_AVAILABLE RECORDS_
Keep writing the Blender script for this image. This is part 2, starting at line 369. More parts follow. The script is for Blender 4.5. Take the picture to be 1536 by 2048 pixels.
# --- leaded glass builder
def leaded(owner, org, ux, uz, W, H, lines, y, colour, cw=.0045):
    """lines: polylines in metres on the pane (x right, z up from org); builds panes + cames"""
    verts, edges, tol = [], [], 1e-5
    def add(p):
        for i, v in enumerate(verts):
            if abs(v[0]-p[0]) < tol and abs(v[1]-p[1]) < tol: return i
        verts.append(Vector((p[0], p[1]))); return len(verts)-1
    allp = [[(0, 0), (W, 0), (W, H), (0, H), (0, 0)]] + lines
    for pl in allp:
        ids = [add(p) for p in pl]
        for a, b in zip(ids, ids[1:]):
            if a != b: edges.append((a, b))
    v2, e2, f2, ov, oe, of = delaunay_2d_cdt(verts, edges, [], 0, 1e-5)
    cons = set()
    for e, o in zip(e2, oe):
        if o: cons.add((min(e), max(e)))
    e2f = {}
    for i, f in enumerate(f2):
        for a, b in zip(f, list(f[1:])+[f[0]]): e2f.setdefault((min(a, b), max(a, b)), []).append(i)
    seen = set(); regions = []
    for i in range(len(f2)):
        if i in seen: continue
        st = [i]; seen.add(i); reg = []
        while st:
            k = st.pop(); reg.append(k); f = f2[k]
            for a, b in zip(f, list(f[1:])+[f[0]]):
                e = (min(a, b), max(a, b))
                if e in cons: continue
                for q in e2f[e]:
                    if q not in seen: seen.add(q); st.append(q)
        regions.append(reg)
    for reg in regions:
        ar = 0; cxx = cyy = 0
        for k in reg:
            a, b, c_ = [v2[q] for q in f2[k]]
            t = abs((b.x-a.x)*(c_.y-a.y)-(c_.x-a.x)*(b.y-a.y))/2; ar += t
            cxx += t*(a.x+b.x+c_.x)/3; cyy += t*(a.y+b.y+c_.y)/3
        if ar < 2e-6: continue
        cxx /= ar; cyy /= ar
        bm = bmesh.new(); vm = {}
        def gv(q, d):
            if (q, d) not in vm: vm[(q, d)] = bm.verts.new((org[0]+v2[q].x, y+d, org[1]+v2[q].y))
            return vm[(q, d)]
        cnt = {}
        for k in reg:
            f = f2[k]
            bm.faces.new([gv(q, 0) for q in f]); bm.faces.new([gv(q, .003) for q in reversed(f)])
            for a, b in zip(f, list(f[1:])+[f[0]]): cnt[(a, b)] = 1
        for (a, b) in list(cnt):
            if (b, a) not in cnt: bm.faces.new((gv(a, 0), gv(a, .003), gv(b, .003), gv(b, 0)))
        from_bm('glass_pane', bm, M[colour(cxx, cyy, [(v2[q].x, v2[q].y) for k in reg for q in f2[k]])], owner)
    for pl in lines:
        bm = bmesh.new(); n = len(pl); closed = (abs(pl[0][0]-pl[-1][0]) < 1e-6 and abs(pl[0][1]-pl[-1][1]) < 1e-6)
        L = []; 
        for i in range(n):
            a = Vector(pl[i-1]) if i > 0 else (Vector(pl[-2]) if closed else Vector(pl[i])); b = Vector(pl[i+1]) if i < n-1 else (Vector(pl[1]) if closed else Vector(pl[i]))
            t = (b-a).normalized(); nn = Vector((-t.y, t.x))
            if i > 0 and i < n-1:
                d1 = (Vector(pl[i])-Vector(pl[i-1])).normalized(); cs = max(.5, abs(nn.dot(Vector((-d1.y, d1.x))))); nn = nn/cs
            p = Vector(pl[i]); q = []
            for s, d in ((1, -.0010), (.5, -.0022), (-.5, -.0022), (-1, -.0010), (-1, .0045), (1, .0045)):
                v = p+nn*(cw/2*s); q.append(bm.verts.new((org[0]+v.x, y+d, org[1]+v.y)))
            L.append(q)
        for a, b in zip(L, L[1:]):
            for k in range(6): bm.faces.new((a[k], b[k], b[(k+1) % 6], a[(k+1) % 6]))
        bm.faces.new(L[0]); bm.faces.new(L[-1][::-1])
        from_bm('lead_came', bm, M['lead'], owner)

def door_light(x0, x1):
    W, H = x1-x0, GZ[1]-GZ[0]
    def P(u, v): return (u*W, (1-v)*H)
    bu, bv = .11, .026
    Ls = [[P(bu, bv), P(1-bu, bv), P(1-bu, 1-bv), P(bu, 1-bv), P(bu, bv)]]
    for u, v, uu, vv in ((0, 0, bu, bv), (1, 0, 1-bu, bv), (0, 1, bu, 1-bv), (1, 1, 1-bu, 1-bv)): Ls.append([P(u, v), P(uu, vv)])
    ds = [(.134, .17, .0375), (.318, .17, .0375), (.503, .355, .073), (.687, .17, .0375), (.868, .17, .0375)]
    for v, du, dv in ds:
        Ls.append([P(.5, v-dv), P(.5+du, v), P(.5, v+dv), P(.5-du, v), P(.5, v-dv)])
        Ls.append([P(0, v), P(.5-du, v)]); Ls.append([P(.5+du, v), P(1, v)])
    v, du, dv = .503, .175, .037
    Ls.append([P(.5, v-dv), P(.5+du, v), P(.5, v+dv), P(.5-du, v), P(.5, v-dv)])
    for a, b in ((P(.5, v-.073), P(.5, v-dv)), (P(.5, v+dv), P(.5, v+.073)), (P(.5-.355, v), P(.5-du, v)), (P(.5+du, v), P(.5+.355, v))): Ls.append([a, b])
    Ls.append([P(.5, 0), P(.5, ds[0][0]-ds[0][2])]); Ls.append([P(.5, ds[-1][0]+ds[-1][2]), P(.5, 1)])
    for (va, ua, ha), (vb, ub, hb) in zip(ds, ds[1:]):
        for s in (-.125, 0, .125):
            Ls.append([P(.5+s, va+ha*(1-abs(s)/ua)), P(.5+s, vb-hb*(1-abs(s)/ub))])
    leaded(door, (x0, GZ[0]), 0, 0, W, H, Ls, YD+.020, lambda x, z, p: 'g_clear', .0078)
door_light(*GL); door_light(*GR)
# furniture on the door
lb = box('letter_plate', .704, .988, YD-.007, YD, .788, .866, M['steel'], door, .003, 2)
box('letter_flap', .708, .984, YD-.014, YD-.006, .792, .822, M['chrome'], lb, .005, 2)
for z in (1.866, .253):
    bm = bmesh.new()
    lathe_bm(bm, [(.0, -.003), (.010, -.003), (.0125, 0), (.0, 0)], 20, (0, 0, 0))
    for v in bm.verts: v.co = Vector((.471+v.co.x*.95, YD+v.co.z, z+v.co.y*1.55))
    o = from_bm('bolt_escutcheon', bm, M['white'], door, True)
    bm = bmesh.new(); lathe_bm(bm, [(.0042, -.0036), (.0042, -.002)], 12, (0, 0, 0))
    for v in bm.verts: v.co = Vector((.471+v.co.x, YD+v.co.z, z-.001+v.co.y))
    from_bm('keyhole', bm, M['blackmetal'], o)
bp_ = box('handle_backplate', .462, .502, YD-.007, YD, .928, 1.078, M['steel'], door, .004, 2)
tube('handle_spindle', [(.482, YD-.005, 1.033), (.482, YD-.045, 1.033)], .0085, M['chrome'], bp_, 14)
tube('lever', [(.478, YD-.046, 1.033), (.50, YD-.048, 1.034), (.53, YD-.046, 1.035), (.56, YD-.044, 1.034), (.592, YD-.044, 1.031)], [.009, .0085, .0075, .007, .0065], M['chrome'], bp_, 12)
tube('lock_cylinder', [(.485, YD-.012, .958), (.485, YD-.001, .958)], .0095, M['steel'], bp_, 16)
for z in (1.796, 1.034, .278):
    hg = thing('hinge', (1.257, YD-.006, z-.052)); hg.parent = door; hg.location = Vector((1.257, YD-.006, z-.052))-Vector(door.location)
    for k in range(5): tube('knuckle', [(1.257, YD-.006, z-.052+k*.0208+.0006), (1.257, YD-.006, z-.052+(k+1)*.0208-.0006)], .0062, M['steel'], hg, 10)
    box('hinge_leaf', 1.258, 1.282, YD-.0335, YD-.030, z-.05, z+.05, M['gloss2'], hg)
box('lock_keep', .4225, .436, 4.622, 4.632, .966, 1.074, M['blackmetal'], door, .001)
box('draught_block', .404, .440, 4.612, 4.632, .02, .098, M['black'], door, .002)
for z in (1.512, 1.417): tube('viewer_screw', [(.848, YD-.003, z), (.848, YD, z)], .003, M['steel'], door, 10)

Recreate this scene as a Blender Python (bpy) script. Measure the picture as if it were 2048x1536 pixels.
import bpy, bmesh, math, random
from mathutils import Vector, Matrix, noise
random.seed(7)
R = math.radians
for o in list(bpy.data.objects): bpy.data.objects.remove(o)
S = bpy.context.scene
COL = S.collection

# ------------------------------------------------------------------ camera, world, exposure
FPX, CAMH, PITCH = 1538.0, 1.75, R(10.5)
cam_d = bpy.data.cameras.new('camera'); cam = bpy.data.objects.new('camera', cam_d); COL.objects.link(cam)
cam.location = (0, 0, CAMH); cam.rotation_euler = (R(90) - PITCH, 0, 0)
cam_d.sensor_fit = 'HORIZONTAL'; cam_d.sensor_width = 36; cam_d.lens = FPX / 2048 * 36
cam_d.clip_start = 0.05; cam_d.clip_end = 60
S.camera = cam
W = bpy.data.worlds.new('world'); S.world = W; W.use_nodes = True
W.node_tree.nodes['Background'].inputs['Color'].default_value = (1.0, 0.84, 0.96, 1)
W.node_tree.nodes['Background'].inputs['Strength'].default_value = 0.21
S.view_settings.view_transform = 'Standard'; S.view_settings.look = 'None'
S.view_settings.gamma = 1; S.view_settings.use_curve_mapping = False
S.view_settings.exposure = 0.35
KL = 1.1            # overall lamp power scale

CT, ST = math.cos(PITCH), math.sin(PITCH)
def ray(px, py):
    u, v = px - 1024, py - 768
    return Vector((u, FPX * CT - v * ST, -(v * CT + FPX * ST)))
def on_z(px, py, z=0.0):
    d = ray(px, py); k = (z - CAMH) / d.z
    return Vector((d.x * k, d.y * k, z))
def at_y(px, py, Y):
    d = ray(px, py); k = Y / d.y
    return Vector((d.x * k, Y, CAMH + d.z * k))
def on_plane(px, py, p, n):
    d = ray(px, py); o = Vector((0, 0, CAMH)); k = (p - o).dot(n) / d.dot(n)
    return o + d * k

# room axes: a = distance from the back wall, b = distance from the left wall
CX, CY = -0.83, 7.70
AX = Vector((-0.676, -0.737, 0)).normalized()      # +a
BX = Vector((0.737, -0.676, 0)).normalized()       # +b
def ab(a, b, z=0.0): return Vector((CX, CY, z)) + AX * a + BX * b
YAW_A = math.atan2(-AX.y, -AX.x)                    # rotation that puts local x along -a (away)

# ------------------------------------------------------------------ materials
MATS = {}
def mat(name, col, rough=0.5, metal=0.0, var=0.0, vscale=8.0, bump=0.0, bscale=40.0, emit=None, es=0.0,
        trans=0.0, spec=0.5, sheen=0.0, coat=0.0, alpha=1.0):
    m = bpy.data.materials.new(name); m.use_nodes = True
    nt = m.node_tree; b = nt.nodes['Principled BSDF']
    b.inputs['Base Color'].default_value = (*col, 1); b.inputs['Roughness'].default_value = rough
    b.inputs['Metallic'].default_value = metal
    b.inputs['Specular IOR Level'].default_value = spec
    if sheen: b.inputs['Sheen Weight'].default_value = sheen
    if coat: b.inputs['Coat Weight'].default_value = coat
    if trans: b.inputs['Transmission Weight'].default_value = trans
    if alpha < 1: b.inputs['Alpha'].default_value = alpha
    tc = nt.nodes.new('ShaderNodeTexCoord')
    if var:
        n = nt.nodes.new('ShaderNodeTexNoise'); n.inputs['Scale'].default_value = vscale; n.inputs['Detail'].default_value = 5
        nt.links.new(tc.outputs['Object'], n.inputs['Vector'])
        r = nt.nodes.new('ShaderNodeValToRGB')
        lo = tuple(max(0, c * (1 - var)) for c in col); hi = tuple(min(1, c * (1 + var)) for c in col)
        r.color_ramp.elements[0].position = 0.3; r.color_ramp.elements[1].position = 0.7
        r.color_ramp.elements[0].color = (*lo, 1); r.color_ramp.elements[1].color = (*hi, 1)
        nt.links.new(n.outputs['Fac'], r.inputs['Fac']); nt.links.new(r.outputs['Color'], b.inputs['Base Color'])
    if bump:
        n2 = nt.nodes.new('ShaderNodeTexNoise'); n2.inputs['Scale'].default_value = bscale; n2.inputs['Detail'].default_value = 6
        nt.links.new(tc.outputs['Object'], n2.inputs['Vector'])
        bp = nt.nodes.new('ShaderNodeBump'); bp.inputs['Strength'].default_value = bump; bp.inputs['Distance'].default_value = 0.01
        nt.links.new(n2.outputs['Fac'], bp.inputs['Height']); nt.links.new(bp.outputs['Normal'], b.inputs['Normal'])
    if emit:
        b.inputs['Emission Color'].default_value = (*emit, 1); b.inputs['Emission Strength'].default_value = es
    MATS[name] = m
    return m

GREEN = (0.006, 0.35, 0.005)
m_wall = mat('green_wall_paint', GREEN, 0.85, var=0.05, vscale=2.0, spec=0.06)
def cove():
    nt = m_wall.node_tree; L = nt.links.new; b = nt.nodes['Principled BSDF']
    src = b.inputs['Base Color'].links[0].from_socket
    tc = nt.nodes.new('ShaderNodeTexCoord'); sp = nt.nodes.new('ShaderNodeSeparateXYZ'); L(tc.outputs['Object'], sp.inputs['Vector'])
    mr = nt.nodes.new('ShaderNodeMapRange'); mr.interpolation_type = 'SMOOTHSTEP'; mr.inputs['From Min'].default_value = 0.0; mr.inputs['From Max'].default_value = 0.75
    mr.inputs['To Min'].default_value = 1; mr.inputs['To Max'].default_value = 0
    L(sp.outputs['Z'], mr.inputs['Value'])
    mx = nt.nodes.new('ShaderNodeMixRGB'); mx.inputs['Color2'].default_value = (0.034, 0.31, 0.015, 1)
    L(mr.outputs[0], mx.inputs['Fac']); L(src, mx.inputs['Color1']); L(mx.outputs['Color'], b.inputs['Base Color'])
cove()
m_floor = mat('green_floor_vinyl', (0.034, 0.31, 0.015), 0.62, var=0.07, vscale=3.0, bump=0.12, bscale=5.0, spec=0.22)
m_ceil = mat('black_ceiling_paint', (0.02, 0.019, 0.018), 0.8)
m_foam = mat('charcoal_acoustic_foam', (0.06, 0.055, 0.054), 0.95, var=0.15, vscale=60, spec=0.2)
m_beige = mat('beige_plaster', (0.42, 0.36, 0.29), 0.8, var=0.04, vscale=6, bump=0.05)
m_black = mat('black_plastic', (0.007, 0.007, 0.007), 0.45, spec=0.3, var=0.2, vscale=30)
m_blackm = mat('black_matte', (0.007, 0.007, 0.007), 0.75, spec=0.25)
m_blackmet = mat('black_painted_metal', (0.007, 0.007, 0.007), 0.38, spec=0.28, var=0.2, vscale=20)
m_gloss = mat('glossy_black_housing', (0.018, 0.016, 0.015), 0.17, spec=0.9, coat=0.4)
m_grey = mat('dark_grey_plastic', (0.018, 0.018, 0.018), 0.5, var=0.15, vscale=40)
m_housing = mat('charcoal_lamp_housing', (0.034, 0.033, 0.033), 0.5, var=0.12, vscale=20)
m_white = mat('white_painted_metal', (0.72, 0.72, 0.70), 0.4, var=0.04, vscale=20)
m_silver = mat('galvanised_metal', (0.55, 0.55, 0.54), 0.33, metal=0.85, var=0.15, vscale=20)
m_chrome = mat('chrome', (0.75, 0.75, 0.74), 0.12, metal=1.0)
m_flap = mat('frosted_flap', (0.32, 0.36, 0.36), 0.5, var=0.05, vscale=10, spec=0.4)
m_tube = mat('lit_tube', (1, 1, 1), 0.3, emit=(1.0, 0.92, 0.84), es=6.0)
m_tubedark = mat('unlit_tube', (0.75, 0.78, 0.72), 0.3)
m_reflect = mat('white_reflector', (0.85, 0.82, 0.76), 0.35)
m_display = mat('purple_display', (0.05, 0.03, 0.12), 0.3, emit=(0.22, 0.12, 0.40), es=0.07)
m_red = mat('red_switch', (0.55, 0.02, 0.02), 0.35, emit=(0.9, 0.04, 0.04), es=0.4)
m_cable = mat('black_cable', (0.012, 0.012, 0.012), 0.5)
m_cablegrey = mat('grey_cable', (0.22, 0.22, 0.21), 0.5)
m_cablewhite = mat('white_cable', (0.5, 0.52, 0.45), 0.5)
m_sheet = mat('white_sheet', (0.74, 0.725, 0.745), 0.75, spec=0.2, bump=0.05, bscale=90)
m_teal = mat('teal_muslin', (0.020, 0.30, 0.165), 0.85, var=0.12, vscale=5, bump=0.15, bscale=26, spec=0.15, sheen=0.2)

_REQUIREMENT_
Extract, word for word, the line containing "Recreate this scene", the line containing "COL = S.collection", and every line between them.

_RESULT_
Recreate this scene as a Blender Python (bpy) script. Measure the picture as if it were 2048x1536 pixels.
import bpy, bmesh, math, random
from mathutils import Vector, Matrix, noise
random.seed(7)
R = math.radians
for o in list(bpy.data.objects): bpy.data.objects.remove(o)
S = bpy.context.scene
COL = S.collection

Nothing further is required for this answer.